Ou seja, não há dúvida que o requerimento de injunção é deficiente quanto à alegação, mas essa deficiência não é de tal forma grave que comprometa o requerimento de injunção. E tanto assim é que o exequente, em sede de execução concretizou alguns factos e juntou documentos que precisaram o que está em causa no processo.
Em suma, inexiste omissão da causa de pedir que se reconduza à ineptidão do requerimento de injunção, suscetível de comprometer a execução.
Aliás, importa referir que o executado não deduziu oposição nem à injunção, nem à execução, nem mesmo contra-alegou, designadamente invocando falta de compreensão do alegado no requerimento de injunção ou desconhecendo qualquer empréstimo que lhe tivesse sido efetuado nos moldes descritos.

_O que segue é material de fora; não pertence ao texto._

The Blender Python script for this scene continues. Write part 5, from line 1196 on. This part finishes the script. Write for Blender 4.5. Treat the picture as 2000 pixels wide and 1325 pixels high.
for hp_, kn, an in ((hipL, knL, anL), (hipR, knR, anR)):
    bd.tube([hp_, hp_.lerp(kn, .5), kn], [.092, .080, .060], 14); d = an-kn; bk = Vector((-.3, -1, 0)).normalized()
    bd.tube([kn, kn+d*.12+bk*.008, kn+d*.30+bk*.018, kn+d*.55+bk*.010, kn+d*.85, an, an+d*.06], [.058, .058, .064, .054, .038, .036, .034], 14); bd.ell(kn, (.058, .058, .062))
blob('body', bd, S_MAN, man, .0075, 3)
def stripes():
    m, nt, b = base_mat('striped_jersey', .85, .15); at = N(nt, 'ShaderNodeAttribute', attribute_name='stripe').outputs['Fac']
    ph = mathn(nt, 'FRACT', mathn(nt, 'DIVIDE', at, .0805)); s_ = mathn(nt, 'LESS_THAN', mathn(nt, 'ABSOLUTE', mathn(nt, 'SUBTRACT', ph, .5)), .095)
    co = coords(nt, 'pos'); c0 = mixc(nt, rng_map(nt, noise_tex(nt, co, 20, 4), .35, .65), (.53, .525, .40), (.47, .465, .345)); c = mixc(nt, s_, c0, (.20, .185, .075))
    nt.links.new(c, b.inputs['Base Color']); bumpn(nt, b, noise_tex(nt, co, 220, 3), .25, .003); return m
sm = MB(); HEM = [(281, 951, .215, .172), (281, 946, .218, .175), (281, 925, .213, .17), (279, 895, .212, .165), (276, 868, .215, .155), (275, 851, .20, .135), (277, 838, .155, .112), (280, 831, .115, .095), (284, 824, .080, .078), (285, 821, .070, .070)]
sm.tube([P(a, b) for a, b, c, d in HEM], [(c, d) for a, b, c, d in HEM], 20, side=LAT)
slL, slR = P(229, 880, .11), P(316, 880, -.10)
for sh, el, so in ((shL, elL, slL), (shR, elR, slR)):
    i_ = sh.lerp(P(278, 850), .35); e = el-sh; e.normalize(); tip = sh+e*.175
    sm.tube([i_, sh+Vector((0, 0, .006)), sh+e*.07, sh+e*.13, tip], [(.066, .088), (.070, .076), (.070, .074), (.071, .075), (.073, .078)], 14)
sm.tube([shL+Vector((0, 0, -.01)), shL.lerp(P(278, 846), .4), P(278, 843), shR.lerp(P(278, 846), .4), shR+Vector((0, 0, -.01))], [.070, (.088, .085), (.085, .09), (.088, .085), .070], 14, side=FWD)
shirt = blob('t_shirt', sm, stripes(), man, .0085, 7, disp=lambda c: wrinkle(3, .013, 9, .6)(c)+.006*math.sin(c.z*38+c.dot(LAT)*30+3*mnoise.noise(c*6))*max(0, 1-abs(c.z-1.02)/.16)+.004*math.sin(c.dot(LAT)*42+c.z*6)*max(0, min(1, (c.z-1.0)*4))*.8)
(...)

Concluímos, assim, que o requerimento de injunção embora deficiente não é inepto.
Por isso e, em suma, o invocado não obsta ao prosseguimento da execução.
*
4. Decisão
Por todo o exposto, julga-se a apelação procedente e revoga-se a sentença proferida.
Sem custas
Registe e notifique.
*
Évora, 21 de novembro de 2024
Susana Ferrão da Costa Cabral (Relatora)
Sónia Moura
Maria João Sousa e Faro (com voto de vencido)
Voto de vencido
Com todo o respeito pela solução que obteve vencimento, creio que a presente execução não poderia ter prosseguido porque o título executivo não se chegou a formar validamente.

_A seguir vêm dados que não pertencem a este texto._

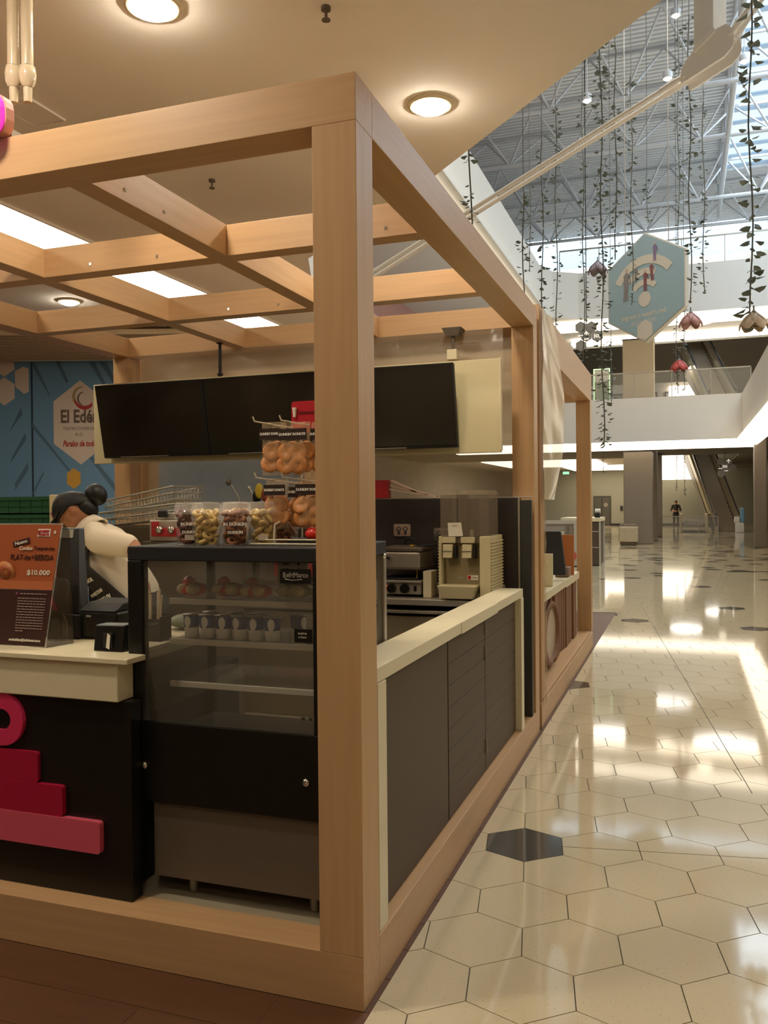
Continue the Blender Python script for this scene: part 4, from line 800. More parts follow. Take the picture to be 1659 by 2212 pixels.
for x0, x1, nm in ((-.510, -.402, 'l'), (-.395, -.200, 'r')):
    q = MB(); q.frame(x0, x1, 2.76, 3.06, .004, 1.388, 1.652, 'z'); q.box(x0, x1, 2.76, 3.06, 1.388, 1.394); tk = part('tank', q, glassmat('smoky_tank', 'a08f78', .24, .12), jd, .0); q = MB(); q.hexa([(x0 - .004, 2.755, 1.652), (x1 + .004, 2.755, 1.652), (x1 + .004, 3.065, 1.652), (x0 - .004, 3.065, 1.652)], [(x0 + .006, 2.77, 1.682), (x1 - .006, 2.77, 1.682), (x1 - .006, 3.05, 1.682), (x0 + .006, 3.05, 1.682)]); part('tank_lid', q, glassmat('smoky_lid', 'b8a78c', .35, .1), jd, .003)
bx('tank_divider', (-.258, -.254, 2.765, 3.05, 1.40, 1.65), MATS['smoky_tank'], jd, 0); q = MB(); q.cyl((-.315, 2.80, 1.386), (-.315, 2.80, 1.43), .012); part('mixer_hub', q, CRM, jd)
q = MB(); sheet(q, [(-.455, 2.752, 1.39), (-.36, 2.752, 1.392), (-.372, 2.7525, 1.478), (-.46, 2.7525, 1.476)], (0, -.001, 0)); nt_ = part('paper_note', q, PAPER, jd); text('lettering', 'Agua', .018, (-.415, 2.7505, 1.46), (1, 0, 0), (0, 0, 1), LINE, nt_)
q = MB(); q.prism([(-.42, 1.125), (-.39, 1.134), (-.36, 1.125), (-.39, 1.116)], 2.797, 2.8, 'y'); part('diamond_badge', q, STEEL, jd); lb = bx('badge', (-.345, -.275, 2.797, 2.8, 1.112, 1.142), PAPER, jd, 0); bx('red_mark', (-.342, -.322, 2.7955, 2.797, 1.115, 1.139), RED, lb, 0); text('lettering', 'Crathco', .014, (-.298, 2.7955, 1.127), (1, 0, 0), (0, 0, 1), BRN, lb, width=.038)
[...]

Na verdade, exigindo a lei (artigo 10.º, n.º 1, d), do anexo do DL n.º 269/98, de 01 de Setembro) que no requerimento injuntivo, o requerente exponha “sucintamente os factos que fundamentam a pretensão” isto terá necessariamente de significar que deverá alegar os fundamentos (de facto) que o levam a formular determinado pedido. Não preenche tal requisito um requerimento injuntivo que apenas faz alusão genérica a um contrato e ao seu incumprimento, não permitindo descortinar como foi alcançado em concreto o pedido formulado (de capital e juros).
Se foi aposta a fórmula executória, fora dos parâmetros legais, não se pode considerar ter ocorrido uma constituição válida do título executivo.
Por isso, na minha opinião, a execução não podia deixar de ter sido liminarmente indeferida (artigo 726.º, n.º 2, a), do CPC).